Show each line that has the string "this" in it.

• Material supplied:
* Begin *

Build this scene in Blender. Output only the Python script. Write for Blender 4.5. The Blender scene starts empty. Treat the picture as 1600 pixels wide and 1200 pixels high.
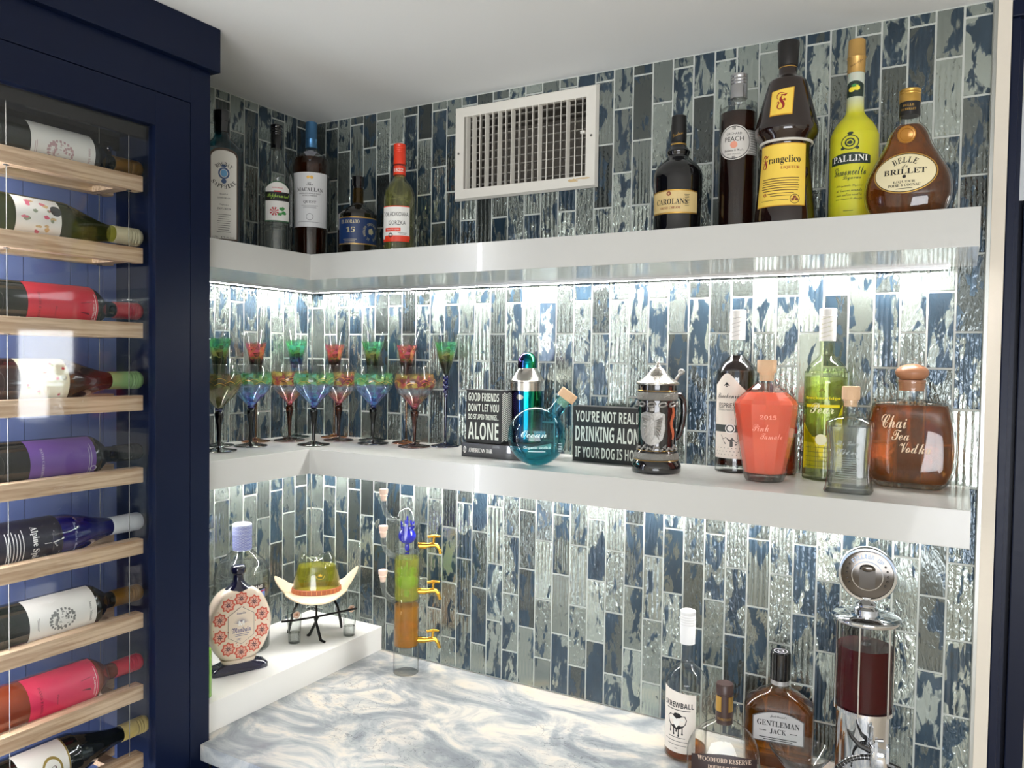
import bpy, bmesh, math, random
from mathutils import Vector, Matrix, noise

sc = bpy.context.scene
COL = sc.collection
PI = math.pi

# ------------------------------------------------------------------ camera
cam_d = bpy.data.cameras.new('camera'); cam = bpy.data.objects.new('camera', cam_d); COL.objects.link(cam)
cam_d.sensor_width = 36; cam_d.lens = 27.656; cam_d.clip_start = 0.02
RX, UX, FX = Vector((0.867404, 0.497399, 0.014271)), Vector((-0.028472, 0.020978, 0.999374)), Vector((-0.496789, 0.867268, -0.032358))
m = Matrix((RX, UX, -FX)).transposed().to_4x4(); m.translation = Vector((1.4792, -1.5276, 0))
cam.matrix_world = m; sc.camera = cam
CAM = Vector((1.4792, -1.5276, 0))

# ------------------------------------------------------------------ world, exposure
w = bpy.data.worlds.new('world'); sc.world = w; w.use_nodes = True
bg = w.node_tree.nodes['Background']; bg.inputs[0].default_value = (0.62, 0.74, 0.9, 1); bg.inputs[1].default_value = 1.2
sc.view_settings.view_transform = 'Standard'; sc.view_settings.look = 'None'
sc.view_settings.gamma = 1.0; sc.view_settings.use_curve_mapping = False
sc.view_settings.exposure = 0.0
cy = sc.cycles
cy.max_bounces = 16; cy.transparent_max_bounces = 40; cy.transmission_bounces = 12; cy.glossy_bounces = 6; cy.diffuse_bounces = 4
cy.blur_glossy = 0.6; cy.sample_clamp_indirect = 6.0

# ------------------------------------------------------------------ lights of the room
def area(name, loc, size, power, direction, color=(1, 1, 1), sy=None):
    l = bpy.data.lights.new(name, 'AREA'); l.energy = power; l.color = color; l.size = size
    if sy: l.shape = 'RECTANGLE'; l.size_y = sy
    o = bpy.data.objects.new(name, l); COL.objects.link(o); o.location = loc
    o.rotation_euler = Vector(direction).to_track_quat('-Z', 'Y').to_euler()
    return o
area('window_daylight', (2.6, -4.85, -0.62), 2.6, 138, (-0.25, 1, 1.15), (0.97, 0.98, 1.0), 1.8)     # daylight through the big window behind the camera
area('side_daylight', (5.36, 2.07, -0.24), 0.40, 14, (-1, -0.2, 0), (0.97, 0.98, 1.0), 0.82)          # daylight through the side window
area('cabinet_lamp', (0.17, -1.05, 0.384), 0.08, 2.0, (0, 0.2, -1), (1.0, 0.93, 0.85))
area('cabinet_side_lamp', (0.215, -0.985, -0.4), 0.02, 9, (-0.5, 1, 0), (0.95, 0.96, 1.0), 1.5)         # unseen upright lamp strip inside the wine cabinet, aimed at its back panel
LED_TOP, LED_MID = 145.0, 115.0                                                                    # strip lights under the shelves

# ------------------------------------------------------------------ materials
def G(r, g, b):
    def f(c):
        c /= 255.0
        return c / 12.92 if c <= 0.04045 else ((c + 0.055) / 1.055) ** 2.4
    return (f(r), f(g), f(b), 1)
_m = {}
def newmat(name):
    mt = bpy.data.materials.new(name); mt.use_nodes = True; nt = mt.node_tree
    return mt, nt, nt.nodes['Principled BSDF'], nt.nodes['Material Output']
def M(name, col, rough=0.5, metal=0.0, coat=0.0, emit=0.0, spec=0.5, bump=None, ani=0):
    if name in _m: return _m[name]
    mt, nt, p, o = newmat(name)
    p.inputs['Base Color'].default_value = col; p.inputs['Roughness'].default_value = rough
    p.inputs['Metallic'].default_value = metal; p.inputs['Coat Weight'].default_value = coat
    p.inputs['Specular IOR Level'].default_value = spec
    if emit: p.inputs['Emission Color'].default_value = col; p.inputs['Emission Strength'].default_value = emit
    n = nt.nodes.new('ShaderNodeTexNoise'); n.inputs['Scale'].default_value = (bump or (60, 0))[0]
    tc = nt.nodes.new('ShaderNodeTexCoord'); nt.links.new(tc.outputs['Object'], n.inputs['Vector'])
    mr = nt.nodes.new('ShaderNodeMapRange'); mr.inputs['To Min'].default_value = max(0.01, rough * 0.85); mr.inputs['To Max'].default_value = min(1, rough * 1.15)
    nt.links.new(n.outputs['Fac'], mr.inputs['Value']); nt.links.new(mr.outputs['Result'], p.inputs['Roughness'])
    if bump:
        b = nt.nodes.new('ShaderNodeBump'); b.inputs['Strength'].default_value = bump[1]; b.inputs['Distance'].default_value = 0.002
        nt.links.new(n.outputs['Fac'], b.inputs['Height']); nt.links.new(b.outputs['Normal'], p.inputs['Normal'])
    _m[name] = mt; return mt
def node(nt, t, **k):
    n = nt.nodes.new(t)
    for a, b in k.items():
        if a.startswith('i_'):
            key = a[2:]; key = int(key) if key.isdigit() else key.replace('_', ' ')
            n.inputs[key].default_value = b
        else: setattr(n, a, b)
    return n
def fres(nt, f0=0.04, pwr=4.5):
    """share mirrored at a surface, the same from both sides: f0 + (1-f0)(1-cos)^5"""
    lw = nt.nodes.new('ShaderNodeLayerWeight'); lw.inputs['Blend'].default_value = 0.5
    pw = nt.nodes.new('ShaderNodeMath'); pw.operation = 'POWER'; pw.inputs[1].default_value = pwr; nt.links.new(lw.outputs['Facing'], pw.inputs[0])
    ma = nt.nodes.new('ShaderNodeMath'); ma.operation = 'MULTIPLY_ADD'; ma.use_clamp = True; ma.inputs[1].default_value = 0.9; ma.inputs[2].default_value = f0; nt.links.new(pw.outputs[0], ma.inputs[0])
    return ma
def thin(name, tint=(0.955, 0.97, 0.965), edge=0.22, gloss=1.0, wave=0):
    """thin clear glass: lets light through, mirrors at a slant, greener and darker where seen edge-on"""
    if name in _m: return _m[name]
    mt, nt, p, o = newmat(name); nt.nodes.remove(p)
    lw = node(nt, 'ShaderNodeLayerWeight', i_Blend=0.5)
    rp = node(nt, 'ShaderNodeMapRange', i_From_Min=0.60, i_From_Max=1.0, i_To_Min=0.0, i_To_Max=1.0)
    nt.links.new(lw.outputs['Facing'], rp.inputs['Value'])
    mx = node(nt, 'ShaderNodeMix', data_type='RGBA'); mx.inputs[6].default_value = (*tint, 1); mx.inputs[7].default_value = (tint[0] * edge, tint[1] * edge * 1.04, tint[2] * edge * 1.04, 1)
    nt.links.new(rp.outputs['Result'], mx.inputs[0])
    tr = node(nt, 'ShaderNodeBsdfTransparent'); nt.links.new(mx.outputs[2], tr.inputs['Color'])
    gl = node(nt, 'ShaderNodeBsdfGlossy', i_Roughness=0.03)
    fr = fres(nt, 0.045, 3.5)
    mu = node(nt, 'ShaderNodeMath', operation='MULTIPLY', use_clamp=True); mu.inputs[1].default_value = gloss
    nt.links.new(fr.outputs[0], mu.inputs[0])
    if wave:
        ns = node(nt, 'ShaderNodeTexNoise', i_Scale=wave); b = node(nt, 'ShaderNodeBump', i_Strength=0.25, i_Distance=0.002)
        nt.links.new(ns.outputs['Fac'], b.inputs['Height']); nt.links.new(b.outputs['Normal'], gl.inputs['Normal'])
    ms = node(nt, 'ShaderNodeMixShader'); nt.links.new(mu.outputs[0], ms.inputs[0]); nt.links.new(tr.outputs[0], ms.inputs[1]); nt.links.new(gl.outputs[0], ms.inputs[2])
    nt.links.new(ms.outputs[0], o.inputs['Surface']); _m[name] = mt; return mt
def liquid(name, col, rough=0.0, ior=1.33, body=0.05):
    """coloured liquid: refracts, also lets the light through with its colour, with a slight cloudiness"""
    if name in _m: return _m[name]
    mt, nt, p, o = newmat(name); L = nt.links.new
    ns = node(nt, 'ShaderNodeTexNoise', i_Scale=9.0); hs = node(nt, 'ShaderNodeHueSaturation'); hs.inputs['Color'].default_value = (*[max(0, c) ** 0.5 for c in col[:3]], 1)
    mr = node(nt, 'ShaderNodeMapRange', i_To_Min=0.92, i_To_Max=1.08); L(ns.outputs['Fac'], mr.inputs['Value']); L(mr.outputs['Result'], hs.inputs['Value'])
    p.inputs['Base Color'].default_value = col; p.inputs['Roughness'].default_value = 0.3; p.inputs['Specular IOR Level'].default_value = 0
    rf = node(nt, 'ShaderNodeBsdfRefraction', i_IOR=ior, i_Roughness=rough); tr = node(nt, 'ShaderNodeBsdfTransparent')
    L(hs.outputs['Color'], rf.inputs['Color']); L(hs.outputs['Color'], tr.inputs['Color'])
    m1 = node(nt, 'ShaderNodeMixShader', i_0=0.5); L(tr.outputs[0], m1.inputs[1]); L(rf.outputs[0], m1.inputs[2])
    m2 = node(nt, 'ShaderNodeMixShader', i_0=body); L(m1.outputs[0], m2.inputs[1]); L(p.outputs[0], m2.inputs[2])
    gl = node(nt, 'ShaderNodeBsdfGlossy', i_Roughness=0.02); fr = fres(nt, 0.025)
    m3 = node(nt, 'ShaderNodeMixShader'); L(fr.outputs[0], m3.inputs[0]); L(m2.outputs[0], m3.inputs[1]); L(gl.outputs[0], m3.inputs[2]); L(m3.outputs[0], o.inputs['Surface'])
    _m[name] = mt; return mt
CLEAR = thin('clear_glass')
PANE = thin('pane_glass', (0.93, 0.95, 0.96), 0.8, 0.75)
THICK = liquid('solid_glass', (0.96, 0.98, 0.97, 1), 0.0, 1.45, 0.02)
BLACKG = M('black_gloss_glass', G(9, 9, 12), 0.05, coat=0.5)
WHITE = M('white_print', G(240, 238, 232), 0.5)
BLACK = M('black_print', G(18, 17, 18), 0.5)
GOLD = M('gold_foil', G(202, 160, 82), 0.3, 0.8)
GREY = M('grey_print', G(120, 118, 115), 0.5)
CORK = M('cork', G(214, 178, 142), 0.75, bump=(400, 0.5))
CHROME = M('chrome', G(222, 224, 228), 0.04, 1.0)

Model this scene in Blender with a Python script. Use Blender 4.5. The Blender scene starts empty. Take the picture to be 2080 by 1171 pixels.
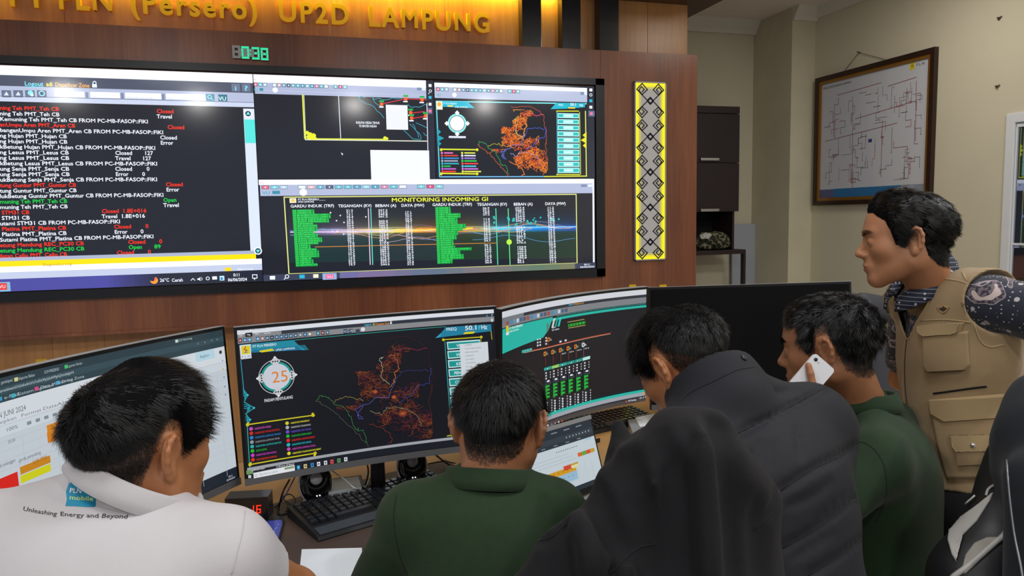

* End *

• Output:
Build this scene in Blender. Output only the Python script. Write for Blender 4.5. The Blender scene starts empty. Treat the picture as 1600 pixels wide and 1200 pixels high.
Model this scene in Blender with a Python script. Use Blender 4.5. The Blender scene starts empty. Take the picture to be 2080 by 1171 pixels.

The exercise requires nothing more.